Thursday, April 30, 2020

Rural editor writes: Journalists' search for truth is imperfect, but they protect us from an authoritarian future

Steven Doyle
The editor of a small-town daily newspaper makes an impassioned case for the importance of a free press in a recent editorial. The nation's basic principles "start with the freedom of the press, the right to hold people accountable for their bald-face lies, their little untruths, their obfuscations, their obstructions and their sleights-of-hand, Steven Doyle writes for the Martinsville Bulletin in Virginia.

Journalists are often criticized, though, and that smarts, Doyle acknowledges, though reporters aren't perfect. He uses an interesting analogy: "Journalists are phlebotomists of truth, tapping around with our questions until we find a hidden, plump vein. We are humans and make mistakes.
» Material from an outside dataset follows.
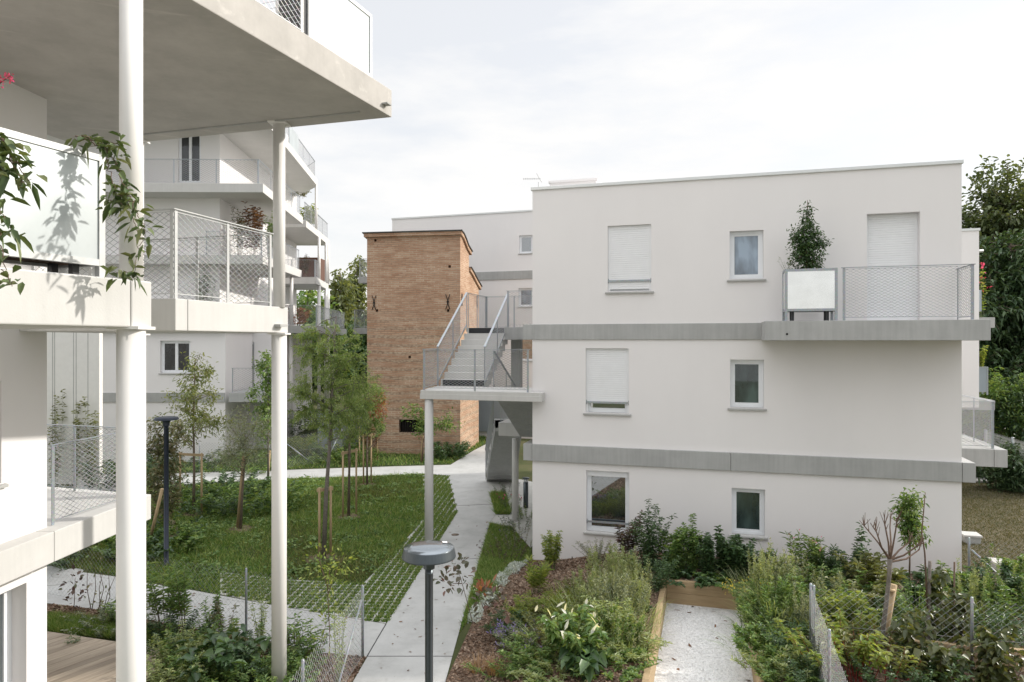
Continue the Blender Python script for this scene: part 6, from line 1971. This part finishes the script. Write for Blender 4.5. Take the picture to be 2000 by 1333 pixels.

Not every 'tap' is with perfect touch and sensitivity," he writes. "But those of us who work for conscientious and non-ideological news organizations tap with unrelenting purpose – all the while facing that fusillade of snide disrespect and ridicule."

Doyle asks readers to beware of biased parties' attempts to slander the news media with cries of "fake news," and asserts—using a vivid image from the Hulu series The Handmaid's Tale—that the absence of a free press is the fastest route to an authoritarian future.